Section 7 of the National Labor Relations Act provides:

Employees shall have the right to self-organization, to form, join, or assist labor organizations, to bargain collectively through representatives of their own choosing, and to engage in other concerted activities for the purpose of collective bargaining or other mutual aid or protection, and shall also have the right to refrain from any or all of such activities except to the extent that such right may be affected by an agreement requiring membership in a labor organization as a condition of employment as authorized in section 8(a)(3) [section 158(a)(3) of this title].

[29 U.S.C. § 157.] While this section clearly codifies certain specific rights, such as collective bargaining and participation in labor union activities, it also protects the rights of employees to engage in “other concerted activities for the purpose of collective bargaining or other mutual aid or protection.” It is the broad language of these latter protections that often proves troublesome for employers. Moreover, although Section 7 makes multiple references to activity involving labor unions, leading some employers to believe it applies only to union employees, the section protects concerted activities of all employees, including non-union employees.

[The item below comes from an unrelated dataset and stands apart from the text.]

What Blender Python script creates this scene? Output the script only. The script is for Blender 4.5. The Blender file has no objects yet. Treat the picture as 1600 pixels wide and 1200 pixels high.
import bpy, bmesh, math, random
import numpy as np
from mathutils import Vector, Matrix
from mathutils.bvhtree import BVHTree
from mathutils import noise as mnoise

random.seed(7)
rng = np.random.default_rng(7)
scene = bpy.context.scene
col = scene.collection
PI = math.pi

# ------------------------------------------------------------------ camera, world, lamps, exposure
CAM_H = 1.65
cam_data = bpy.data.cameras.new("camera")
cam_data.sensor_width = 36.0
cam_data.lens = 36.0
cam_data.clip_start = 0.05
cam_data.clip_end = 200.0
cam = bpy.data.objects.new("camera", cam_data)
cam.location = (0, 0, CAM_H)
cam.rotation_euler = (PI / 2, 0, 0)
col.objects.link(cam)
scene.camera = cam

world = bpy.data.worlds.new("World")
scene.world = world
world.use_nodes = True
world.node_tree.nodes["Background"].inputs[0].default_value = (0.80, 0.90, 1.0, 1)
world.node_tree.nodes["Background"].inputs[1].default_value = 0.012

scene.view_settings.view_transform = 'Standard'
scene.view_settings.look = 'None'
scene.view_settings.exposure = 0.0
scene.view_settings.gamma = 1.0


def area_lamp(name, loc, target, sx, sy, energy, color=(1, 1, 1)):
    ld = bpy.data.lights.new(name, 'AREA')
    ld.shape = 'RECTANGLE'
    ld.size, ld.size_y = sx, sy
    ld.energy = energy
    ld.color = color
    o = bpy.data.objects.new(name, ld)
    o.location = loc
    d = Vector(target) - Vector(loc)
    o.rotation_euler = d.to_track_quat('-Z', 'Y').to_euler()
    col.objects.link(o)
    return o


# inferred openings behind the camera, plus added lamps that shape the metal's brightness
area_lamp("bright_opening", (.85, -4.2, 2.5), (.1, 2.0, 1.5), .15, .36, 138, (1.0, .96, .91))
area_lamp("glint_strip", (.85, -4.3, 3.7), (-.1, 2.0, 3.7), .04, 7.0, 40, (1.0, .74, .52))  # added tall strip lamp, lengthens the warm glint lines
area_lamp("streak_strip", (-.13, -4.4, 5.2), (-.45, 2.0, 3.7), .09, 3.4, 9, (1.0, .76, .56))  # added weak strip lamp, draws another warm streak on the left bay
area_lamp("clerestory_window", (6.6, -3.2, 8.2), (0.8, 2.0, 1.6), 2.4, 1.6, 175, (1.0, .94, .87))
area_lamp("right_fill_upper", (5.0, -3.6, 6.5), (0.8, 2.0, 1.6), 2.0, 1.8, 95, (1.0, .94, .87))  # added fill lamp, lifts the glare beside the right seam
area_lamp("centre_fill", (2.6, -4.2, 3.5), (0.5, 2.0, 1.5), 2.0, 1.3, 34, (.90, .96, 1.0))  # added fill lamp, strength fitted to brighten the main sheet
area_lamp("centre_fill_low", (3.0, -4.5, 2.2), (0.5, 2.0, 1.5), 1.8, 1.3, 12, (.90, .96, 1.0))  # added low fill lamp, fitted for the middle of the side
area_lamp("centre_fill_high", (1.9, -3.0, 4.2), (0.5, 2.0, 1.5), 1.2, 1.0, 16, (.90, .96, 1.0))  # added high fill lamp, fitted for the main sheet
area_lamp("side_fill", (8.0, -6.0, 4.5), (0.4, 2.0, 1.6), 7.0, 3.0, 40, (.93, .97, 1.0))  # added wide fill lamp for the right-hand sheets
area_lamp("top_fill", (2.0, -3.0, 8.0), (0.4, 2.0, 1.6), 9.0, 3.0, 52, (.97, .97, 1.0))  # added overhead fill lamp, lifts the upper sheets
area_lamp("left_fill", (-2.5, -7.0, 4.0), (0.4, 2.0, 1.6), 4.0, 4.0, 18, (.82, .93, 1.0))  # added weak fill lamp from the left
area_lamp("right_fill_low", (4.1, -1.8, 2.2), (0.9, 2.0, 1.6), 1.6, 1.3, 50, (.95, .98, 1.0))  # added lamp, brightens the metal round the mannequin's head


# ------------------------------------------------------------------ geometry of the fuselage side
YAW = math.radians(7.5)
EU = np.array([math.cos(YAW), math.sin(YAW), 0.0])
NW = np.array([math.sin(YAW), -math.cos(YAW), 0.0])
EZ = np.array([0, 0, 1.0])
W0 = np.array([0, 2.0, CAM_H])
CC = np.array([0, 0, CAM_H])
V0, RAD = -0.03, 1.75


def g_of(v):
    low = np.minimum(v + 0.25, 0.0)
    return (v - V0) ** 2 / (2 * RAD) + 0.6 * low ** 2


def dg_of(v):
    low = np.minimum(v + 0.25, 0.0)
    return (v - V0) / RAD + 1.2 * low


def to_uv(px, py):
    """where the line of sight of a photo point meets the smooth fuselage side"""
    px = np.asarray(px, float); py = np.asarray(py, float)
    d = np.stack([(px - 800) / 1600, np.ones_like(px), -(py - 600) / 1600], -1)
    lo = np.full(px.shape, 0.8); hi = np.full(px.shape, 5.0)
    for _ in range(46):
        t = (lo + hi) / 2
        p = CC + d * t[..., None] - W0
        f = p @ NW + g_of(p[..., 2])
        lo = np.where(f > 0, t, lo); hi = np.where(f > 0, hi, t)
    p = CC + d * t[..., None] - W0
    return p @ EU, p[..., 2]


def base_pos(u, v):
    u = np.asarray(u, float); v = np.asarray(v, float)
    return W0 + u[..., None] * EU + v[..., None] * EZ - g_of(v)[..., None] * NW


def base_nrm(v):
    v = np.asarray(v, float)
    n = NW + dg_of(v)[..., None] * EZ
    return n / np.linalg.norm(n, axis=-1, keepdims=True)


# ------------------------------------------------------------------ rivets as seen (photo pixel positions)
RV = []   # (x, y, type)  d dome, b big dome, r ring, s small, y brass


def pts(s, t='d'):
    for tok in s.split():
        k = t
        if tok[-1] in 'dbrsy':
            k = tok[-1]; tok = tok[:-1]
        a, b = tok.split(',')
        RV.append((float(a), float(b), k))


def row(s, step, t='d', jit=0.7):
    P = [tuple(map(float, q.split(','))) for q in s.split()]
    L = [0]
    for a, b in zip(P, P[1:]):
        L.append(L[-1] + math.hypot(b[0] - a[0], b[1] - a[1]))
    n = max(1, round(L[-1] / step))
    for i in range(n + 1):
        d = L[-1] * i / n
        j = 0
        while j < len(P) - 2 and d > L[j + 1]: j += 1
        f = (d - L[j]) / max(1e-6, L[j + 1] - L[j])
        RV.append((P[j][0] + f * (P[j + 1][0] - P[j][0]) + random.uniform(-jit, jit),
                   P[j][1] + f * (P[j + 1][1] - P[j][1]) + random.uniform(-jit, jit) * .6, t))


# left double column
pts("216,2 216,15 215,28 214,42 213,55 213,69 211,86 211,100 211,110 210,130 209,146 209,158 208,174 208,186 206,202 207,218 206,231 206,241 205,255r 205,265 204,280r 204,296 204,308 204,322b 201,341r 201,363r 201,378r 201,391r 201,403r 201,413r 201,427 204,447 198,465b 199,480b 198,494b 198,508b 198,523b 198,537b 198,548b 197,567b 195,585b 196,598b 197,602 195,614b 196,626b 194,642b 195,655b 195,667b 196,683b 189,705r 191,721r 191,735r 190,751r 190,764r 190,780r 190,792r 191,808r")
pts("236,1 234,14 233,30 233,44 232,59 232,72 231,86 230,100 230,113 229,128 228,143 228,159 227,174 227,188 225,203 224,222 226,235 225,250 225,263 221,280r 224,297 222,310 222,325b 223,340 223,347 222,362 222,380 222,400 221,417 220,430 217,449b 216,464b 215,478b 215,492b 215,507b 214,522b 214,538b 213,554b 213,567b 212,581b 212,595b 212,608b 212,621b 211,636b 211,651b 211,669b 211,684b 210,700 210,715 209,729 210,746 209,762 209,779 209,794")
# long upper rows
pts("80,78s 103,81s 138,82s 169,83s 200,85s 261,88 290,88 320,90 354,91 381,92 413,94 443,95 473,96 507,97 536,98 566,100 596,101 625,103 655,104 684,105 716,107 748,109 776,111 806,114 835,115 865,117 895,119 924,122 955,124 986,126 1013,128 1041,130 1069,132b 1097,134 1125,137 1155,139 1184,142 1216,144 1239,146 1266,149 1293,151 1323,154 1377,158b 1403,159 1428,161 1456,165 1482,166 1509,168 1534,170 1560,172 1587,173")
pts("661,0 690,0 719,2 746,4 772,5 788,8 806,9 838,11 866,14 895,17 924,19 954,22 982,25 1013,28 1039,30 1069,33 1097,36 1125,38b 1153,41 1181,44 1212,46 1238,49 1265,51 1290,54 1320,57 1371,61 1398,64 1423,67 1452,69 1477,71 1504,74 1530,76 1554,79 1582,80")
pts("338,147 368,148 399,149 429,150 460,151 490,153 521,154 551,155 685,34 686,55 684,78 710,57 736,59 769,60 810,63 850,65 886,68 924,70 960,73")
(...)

Unfortunately, the NLRA does not define its use of the term “concerted activity.” However, both the National Labor Relations Board and the federal courts have provided guidance in this area, and have generally held that the term “concerted activity” includes the activities of an employee or employees who engage in the activity to achieve a common goal in benefit to a company’s employees. NLRB v. City Disposal Systems, Inc., 465 U.S. 822, 830 (1984). It is the goal of mutual benefit or aid to multiple employees that lies at the heart of the NLRA’s protection of concerted activity. Further, while the use of the term “concerted” may imply the need for participation by multiple individuals, a single individual may be found to engage in protected concerted activity under Section 7 so long as he or she takes action to protect the rights of other employees and not just his or her own. In fact, an individual employee need only work with or on authority of another in engaging in the activity to trigger the Act’s protections.

Given the broad scope of activities that fall within the definition of “concerted activity” under Section 7, it is not surprising that numerous employers have unknowingly restricted employee activities without realizing that they were violating Section 7 rights. Of significant concern to employers is the speed with which activity can become “concerted” under the Act. Recently, the NLRB illustrated this point when it held that even the mere act of an individual employee complaining to a supervisor about a perception that employees of a certain national origin received raises based on the fact that the supervisor was of the same national origin constituted protected concerted activity. See Parexel Int’l, LLC, 356 NLRB 82 (2011). When the company fired the complaining employee over concern about a “rumor” that employees of a certain national origin were receiving favorable treatment, the NLRB ruled that her termination was in violation of the Act, as her complaint to her supervisor was a discussion concerning wages for the mutual aid or benefit of employees, a vital term and condition of employment resting at the very heart of Section 7's protections. Id. The Board held that the employer’s attempt to “nip” such concerted activity in the “bud” was a clear restraint on the exercise of Section 7 rights.

Cases such as Parexel illustrate not only the expansive scope of protected concerted activity, but also the extension of Section 7's protections to employees who are not members of a union. Even where a non-union employee’s actions have nothing to do with a union, such actions may still be considered protected concerted activity if they seek mutual aid and protection of employees and may reasonably be expected to affect terms or conditions of employment. For example, the refusal by non-union employees to continue working in unusually unsafe conditions has been considered protected concerted activity. NLRB v. McEver Engineering, Inc., 784 F.2d 634 (5th Cir. 1986). Similarly, the refusal of non-union employees to continue working after lodging several complaints about their supervisor was protected concerted activity where the employer failed to respond to the complaints. Trompler, Inc. v. NLRB, 338 F.3d 747 (7th Cir. 2003). More recently, the NLRB has found that where the non-union staff of an urgent care center sent an anonymous letter to the owner/doctor, asking for reconsideration of wage cuts and suggesting alternatives for saving money, that activity was protected concerted activity, and the firing of two employees who wrote and edited the letter was a violation of Section 7 rights. Northfield Urgent Care, LLC, 358 NLRB17 (2012).

Each of these cases illustrates not only the expansive nature of protected concerted activities under Section 7 of the Act, but also the fact that such protections are afforded to all employees, regardless of their affiliation with a labor union. All employers, especially those who employ non-union personnel, should carefully consider the basis of any planned employment action, to ensure that it is not taken in response to an activity that is protected by Section 7. At a minimum, the precedent of the NLRB and federal courts make clear that discussions of wages, hours, benefits and other similar topics are almost always protected, and should not be limited or banned in order to avoid running afoul of Section 7. All employers should ensure that their policies and the enforcement of those policies do not impinge on the rights bestowed by Section 7.